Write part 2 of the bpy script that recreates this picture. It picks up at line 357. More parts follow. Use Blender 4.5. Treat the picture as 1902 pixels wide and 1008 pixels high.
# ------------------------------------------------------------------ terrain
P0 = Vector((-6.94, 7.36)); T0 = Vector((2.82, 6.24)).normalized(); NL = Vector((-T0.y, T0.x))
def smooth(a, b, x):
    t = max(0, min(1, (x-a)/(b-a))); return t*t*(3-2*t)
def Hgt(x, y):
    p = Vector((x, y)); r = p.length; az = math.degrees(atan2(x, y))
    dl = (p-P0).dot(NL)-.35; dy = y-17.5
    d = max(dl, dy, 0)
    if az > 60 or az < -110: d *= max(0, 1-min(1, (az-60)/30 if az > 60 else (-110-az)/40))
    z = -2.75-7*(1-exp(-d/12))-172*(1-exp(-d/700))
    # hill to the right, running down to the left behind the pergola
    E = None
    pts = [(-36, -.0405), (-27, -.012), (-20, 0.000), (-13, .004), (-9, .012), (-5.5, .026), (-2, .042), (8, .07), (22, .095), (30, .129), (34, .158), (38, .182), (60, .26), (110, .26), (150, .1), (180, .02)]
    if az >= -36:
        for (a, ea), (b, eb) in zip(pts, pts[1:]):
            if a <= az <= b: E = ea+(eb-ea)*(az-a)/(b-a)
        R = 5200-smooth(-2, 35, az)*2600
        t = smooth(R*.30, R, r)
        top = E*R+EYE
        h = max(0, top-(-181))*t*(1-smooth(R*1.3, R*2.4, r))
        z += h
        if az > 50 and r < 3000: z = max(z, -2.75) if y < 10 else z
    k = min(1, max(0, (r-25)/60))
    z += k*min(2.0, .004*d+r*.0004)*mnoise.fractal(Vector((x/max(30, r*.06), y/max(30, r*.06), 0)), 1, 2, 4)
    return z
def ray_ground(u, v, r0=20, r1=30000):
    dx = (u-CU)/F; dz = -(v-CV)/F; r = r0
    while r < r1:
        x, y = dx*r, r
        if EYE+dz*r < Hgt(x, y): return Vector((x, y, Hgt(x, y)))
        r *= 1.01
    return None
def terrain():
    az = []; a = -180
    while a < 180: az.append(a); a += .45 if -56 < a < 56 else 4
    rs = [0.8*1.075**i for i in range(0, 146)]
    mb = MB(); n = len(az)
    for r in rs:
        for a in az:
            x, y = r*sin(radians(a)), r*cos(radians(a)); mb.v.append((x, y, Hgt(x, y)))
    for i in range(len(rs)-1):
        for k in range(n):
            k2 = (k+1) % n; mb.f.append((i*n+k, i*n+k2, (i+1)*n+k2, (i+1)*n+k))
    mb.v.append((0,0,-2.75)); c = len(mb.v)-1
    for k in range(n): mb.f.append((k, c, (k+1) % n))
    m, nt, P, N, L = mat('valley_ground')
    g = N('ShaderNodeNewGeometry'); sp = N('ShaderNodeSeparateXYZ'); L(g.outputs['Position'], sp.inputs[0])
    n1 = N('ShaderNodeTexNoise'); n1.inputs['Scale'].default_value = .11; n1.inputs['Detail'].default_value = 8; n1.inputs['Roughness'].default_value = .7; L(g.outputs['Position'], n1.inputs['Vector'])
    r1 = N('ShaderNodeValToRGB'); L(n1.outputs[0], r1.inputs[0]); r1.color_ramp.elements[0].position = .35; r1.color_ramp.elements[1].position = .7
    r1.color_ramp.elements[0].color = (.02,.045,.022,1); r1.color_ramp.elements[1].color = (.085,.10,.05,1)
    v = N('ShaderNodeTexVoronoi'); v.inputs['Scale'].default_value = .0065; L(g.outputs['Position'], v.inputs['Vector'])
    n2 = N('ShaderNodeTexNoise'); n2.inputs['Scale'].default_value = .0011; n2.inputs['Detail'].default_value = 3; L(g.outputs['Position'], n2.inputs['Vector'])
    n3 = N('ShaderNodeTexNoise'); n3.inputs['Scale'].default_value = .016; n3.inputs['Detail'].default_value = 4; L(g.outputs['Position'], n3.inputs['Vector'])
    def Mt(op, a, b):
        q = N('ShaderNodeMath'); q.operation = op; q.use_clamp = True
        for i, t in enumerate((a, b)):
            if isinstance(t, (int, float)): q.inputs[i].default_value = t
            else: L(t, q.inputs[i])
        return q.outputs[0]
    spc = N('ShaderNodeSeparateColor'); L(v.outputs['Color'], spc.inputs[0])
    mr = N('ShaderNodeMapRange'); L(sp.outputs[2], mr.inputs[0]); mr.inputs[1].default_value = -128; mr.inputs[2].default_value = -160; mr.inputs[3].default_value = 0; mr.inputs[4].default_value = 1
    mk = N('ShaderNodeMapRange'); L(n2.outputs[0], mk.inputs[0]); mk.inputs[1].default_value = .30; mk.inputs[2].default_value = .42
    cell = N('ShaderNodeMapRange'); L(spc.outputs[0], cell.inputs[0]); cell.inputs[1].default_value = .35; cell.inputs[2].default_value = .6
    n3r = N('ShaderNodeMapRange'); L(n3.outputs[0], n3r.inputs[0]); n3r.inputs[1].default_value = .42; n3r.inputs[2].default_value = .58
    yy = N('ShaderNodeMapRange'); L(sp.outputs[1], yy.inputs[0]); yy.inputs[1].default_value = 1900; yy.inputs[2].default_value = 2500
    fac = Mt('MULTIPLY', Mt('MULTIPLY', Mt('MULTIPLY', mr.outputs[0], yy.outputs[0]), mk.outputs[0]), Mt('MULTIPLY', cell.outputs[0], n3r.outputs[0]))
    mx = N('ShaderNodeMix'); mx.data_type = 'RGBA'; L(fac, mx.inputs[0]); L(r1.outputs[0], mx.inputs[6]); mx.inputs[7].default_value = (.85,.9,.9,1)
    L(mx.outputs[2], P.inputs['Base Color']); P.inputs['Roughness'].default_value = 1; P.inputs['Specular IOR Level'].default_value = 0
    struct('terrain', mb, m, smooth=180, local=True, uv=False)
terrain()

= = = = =

* WHAT IS ASKED
Write out the entire listing exactly.

* RESULT OF THIS TASK
Write part 2 of the bpy script that recreates this picture. It picks up at line 357. More parts follow. Use Blender 4.5. Treat the picture as 1902 pixels wide and 1008 pixels high.
# ------------------------------------------------------------------ terrain
P0 = Vector((-6.94, 7.36)); T0 = Vector((2.82, 6.24)).normalized(); NL = Vector((-T0.y, T0.x))
def smooth(a, b, x):
    t = max(0, min(1, (x-a)/(b-a))); return t*t*(3-2*t)
def Hgt(x, y):
    p = Vector((x, y)); r = p.length; az = math.degrees(atan2(x, y))
    dl = (p-P0).dot(NL)-.35; dy = y-17.5
    d = max(dl, dy, 0)
    if az > 60 or az < -110: d *= max(0, 1-min(1, (az-60)/30 if az > 60 else (-110-az)/40))
    z = -2.75-7*(1-exp(-d/12))-172*(1-exp(-d/700))
    # hill to the right, running down to the left behind the pergola
    E = None
    pts = [(-36, -.0405), (-27, -.012), (-20, 0.000), (-13, .004), (-9, .012), (-5.5, .026), (-2, .042), (8, .07), (22, .095), (30, .129), (34, .158), (38, .182), (60, .26), (110, .26), (150, .1), (180, .02)]
    if az >= -36:
        for (a, ea), (b, eb) in zip(pts, pts[1:]):
            if a <= az <= b: E = ea+(eb-ea)*(az-a)/(b-a)
        R = 5200-smooth(-2, 35, az)*2600
        t = smooth(R*.30, R, r)
        top = E*R+EYE
        h = max(0, top-(-181))*t*(1-smooth(R*1.3, R*2.4, r))
        z += h
        if az > 50 and r < 3000: z = max(z, -2.75) if y < 10 else z
    k = min(1, max(0, (r-25)/60))
    z += k*min(2.0, .004*d+r*.0004)*mnoise.fractal(Vector((x/max(30, r*.06), y/max(30, r*.06), 0)), 1, 2, 4)
    return z
def ray_ground(u, v, r0=20, r1=30000):
    dx = (u-CU)/F; dz = -(v-CV)/F; r = r0
    while r < r1:
        x, y = dx*r, r
        if EYE+dz*r < Hgt(x, y): return Vector((x, y, Hgt(x, y)))
        r *= 1.01
    return None
def terrain():
    az = []; a = -180
    while a < 180: az.append(a); a += .45 if -56 < a < 56 else 4
    rs = [0.8*1.075**i for i in range(0, 146)]
    mb = MB(); n = len(az)
    for r in rs:
        for a in az:
            x, y = r*sin(radians(a)), r*cos(radians(a)); mb.v.append((x, y, Hgt(x, y)))
    for i in range(len(rs)-1):
        for k in range(n):
            k2 = (k+1) % n; mb.f.append((i*n+k, i*n+k2, (i+1)*n+k2, (i+1)*n+k))
    mb.v.append((0,0,-2.75)); c = len(mb.v)-1
    for k in range(n): mb.f.append((k, c, (k+1) % n))
    m, nt, P, N, L = mat('valley_ground')
    g = N('ShaderNodeNewGeometry'); sp = N('ShaderNodeSeparateXYZ'); L(g.outputs['Position'], sp.inputs[0])
    n1 = N('ShaderNodeTexNoise'); n1.inputs['Scale'].default_value = .11; n1.inputs['Detail'].default_value = 8; n1.inputs['Roughness'].default_value = .7; L(g.outputs['Position'], n1.inputs['Vector'])
    r1 = N('ShaderNodeValToRGB'); L(n1.outputs[0], r1.inputs[0]); r1.color_ramp.elements[0].position = .35; r1.color_ramp.elements[1].position = .7
    r1.color_ramp.elements[0].color = (.02,.045,.022,1); r1.color_ramp.elements[1].color = (.085,.10,.05,1)
    v = N('ShaderNodeTexVoronoi'); v.inputs['Scale'].default_value = .0065; L(g.outputs['Position'], v.inputs['Vector'])
    n2 = N('ShaderNodeTexNoise'); n2.inputs['Scale'].default_value = .0011; n2.inputs['Detail'].default_value = 3; L(g.outputs['Position'], n2.inputs['Vector'])
    n3 = N('ShaderNodeTexNoise'); n3.inputs['Scale'].default_value = .016; n3.inputs['Detail'].default_value = 4; L(g.outputs['Position'], n3.inputs['Vector'])
    def Mt(op, a, b):
        q = N('ShaderNodeMath'); q.operation = op; q.use_clamp = True
        for i, t in enumerate((a, b)):
            if isinstance(t, (int, float)): q.inputs[i].default_value = t
            else: L(t, q.inputs[i])
        return q.outputs[0]
    spc = N('ShaderNodeSeparateColor'); L(v.outputs['Color'], spc.inputs[0])
    mr = N('ShaderNodeMapRange'); L(sp.outputs[2], mr.inputs[0]); mr.inputs[1].default_value = -128; mr.inputs[2].default_value = -160; mr.inputs[3].default_value = 0; mr.inputs[4].default_value = 1
    mk = N('ShaderNodeMapRange'); L(n2.outputs[0], mk.inputs[0]); mk.inputs[1].default_value = .30; mk.inputs[2].default_value = .42
    cell = N('ShaderNodeMapRange'); L(spc.outputs[0], cell.inputs[0]); cell.inputs[1].default_value = .35; cell.inputs[2].default_value = .6
    n3r = N('ShaderNodeMapRange'); L(n3.outputs[0], n3r.inputs[0]); n3r.inputs[1].default_value = .42; n3r.inputs[2].default_value = .58
    yy = N('ShaderNodeMapRange'); L(sp.outputs[1], yy.inputs[0]); yy.inputs[1].default_value = 1900; yy.inputs[2].default_value = 2500
    fac = Mt('MULTIPLY', Mt('MULTIPLY', Mt('MULTIPLY', mr.outputs[0], yy.outputs[0]), mk.outputs[0]), Mt('MULTIPLY', cell.outputs[0], n3r.outputs[0]))
    mx = N('ShaderNodeMix'); mx.data_type = 'RGBA'; L(fac, mx.inputs[0]); L(r1.outputs[0], mx.inputs[6]); mx.inputs[7].default_value = (.85,.9,.9,1)
    L(mx.outputs[2], P.inputs['Base Color']); P.inputs['Roughness'].default_value = 1; P.inputs['Specular IOR Level'].default_value = 0
    struct('terrain', mb, m, smooth=180, local=True, uv=False)
terrain()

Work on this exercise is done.